French Flag |
We were
still adolescents in our mindsets. Hence, the issue of music came in. My friend
proposed to come along with a mobile cassette tape player. We would play Fela’s
classical Afro Beat while in the field. Fela is the inventor of Afro Beat,
which fuses Jazz and southwestern Nigerian music rhythms.
When the
French man heard it, he welcomed the idea, pointing out that Fela was very
popular in Europe (he must have noticed Fela was not all that popular in
Nigeria.)
While
reading Time Magazine, an article referred to the highly social character of
France. It was the statement that kept resonating in my mind, the picture still
not getting clear to me, nevertheless.
I am an avid
fan of international news. Radio France International is one news source I
embraced. I noticed that each time there was an interlude, there was a good
chance Afro Beat would be played.
I once
watched a video of Ara performing somewhere in France.

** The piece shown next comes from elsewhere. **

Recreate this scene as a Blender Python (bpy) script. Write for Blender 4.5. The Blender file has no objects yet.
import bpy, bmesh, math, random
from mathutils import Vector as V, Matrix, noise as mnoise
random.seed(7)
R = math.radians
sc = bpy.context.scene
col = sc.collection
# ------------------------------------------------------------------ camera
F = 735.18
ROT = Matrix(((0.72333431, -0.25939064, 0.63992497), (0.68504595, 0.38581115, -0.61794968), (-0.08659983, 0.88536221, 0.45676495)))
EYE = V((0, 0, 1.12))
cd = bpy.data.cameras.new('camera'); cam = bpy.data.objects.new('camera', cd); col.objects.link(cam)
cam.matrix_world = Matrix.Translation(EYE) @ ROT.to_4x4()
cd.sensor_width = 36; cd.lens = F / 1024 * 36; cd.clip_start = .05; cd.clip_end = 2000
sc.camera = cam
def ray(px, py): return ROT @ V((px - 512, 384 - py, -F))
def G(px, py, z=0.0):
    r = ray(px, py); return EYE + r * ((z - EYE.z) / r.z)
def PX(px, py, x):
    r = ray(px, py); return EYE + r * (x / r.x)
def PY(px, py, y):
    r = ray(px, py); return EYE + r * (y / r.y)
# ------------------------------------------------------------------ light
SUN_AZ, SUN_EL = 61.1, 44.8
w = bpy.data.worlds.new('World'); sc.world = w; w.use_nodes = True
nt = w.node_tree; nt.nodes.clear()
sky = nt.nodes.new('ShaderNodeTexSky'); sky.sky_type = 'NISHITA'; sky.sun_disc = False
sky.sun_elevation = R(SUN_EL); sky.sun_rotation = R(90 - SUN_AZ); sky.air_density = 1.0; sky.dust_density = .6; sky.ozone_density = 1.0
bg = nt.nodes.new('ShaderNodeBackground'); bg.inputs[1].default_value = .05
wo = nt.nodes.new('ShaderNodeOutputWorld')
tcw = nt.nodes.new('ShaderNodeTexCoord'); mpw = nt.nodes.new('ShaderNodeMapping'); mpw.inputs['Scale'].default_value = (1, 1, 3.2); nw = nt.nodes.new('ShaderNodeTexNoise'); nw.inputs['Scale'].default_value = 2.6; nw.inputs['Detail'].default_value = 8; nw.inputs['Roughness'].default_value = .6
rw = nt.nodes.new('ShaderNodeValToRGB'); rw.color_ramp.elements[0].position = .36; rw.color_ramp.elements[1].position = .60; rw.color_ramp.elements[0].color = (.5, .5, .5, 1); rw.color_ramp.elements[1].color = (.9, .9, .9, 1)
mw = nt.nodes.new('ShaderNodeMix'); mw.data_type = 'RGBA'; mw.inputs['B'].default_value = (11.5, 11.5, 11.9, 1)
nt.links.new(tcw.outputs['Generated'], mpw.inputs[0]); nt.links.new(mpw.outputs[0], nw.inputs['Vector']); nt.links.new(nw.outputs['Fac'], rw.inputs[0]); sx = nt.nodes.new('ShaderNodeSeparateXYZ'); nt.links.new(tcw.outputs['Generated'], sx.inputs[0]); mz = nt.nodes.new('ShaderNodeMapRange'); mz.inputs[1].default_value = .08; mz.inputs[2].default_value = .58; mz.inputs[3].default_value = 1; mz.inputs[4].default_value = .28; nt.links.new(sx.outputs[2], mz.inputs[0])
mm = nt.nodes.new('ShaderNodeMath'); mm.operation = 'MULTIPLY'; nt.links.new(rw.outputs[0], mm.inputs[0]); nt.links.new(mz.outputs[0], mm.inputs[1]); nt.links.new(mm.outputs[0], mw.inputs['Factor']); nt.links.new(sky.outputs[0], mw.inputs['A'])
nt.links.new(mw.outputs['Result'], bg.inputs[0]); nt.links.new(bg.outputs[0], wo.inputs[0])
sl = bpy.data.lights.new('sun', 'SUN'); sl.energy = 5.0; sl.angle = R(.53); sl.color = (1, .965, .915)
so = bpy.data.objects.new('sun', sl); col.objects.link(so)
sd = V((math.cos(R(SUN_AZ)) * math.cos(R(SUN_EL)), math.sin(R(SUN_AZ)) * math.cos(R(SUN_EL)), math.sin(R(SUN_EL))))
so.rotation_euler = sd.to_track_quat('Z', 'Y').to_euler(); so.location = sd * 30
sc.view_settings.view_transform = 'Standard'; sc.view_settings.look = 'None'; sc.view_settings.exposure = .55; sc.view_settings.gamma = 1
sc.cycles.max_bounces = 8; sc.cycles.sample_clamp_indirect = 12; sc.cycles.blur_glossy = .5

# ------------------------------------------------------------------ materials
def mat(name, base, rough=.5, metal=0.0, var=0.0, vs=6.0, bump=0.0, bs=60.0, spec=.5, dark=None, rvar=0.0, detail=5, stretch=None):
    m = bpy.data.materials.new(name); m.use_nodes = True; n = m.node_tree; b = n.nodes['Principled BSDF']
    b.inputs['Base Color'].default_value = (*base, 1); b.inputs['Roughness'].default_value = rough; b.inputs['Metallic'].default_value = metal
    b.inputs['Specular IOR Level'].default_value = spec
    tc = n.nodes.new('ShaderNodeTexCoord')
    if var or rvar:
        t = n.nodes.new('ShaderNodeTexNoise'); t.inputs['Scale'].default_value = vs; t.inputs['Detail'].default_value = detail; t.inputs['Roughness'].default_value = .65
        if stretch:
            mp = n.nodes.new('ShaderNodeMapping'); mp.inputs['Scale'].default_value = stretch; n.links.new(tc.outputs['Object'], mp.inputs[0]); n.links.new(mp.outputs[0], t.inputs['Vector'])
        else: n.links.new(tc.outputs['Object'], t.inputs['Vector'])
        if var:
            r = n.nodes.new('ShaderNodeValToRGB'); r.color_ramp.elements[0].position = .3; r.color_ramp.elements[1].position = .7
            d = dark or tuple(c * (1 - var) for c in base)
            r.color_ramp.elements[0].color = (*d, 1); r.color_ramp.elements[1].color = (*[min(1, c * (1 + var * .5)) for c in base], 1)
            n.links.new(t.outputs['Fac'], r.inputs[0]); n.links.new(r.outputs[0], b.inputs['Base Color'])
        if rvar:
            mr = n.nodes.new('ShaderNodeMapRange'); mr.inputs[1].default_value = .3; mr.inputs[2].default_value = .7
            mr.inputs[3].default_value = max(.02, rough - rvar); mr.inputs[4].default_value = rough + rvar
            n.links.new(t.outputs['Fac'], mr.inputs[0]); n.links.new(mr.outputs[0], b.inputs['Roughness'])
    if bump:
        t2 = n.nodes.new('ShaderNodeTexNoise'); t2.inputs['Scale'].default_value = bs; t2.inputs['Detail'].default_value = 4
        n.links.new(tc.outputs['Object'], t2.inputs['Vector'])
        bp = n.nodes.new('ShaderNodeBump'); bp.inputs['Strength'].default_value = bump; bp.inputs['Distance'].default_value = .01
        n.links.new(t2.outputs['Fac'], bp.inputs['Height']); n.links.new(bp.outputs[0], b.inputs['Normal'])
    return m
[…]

She is a Nigerian female
music artist who carved a niche as a woman that plays the talking drum. As a
Nigerian, playing to the French music fans a genre one would have considered
exotic and obscure, the fans danced vigorously as if it was their invention.
Finally,
when Emmanuel Macron became French President, he visited Nigeria. In his
itinerary, there was going to be a visit to Fela’s shrine in Nigeria. He lived
up to his travel plans. That was when, at last, the total picture of France’s
profound social character became clear to me.
While in
secondary school, we had a skewed understating of the word, “social.” To us, one who was social was him with a profound love for western music. Imagine the
depth and enormity of our ignorance. We were to understand that one who is
social is he who can tolerate and live with exotic cultures, no matter how
remote they must have come from. Along this line, it is not America, as our
ignorance had made us believe. It is France.